Leverage the Right Tools

In addition to engaging early, it is critical to have a robust change management plan in place. To set your project up for success and help drive employee buy-in , we recommend adopting a proven change methodology (we like Prosci’s ADKAR model), and developing and using at least four key tools:

  1. Change Playbook – The change playbook articulates the desired change and is tailored to the specific project effort. The playbook defines the vision and scope of the desired change, documents the change approach and tools, lays out the sponsorship model, and identifies the resources responsible for facilitating the change and their relationship to the project teams.
  2. Stakeholder Analysis – The stakeholder assessment identifies the groups and individuals affected by the change and gauges their support of the initiative as well as their influence or power over the success of the project. The assessment documents how the project will impact their work from a people, processes, and technology perspective.
  3. Readiness Assessment – The readiness assessment uses a series of questions and weighted scores to gauge how prepared and willing groups or individuals are to make the desired change. This can highlight specific resistance and/or adoption risks to the project which should be actively managed with a tailored communication plan.
  4. Communication Plan – The communication plan documents the overall communication strategy for the project. It defines the tools, methods, frequency, content, and audiences for all project messaging. The intent of the communication plan is to drive transparency and build alignment and support for sustainable change.

The key with all these tools is to keep it simple – don’t get bogged down in the academic side of things; use common sense, think about how this will affect employees, and implement simple strategies to help support them through the changes.

Communicate Profusely

Last, but certainly not least, communicate profusely. Identify key audiences for project messaging, determine the objectives for your communications, and define the tools, methods, and frequency of all messaging. Remember that communication is a two-way street: you must give your employees an avenue for providing feedback and asking questions. And don’t be afraid to get creative – if your whole communication plan relies on email, you’re probably not going to succeed.

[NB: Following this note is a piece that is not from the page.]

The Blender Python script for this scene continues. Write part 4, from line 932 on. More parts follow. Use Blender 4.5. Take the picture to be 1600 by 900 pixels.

So what does a good communications plan look like? We encourage our clients to think about five key objectives when building out the transformation strategy for a transformation project:

  1. Address the questions on the minds of the stakeholders.
    • What’s in it for me (WIIFM)?
    • Is there a risk if we don’t change?
    • What are the reasons driving this change?
  2. Communicate key messages multiple times to ensure they are being heard but use caution not to overload the audience.
  3. Use a variety of communication tools (face to face whenever possible) and ensure the audience has a vehicle for giving feedback.
  4. Continuously monitor the effectiveness of communications; be willing to adjust if the desired results are not being achieved.
  5. Utilize executive leadership and direct supervisors to communicate change messages whenever possible.

If you engage with your employees in the right way, develop and use the right tools, and communicate profusely, you will dramatically increase the probability of your project’s success.